What do you pay attention to in your gestural language as a conductor?

MA: I try to have it be neutral, neither feminine nor masculine, and getting things to that point was a long process. Another very helpful thing is to discuss your gestures with the musicians. And an example of something we deal with in our masterclasses would be how to conduct expressively without seeming aggressive.

Has the situation for women in the music industry improved over the past few decades?

US: I’m very optimistic. Back when I was studying, women’s advancement wasn’t yet something to which people were giving thought. That’s changed since then. Today, exam commissions at the mdw are 50 % women, and there’s no longer any discussion about that. So at the university level, we’ve been very successful. But in broader society, things are a bit different—and in terms of developments across Europe, I think there’s reason to be watchful. In some countries, the tendencies are even strongly regressive.

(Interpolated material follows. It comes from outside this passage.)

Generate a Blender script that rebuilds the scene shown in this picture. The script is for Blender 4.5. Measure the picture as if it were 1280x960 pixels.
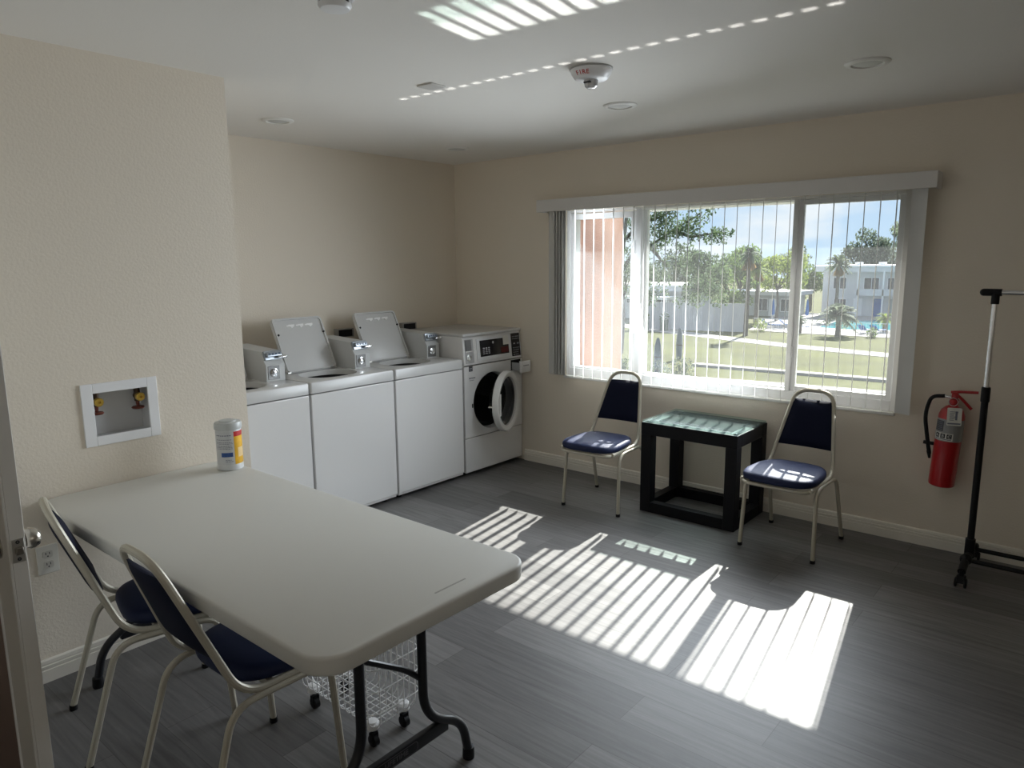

GM: We’re making progress, and lots has changed for the better. Those of us in Europe and the USA are in a privileged position, but elsewhere in the world, conditions for women are still poor. So it’s our responsibility to develop new perspectives for all women from the place where we’re standing. The mdw is attended by students from 70 countries. And because of this, we can have a lot of influence on those countries’ role models. That’s our responsibility as a university.

US: When our students leave this university and go out into the world, I’d like for them to view themselves not only as artists but also as ambassadors for human rights, equality, and transculturality.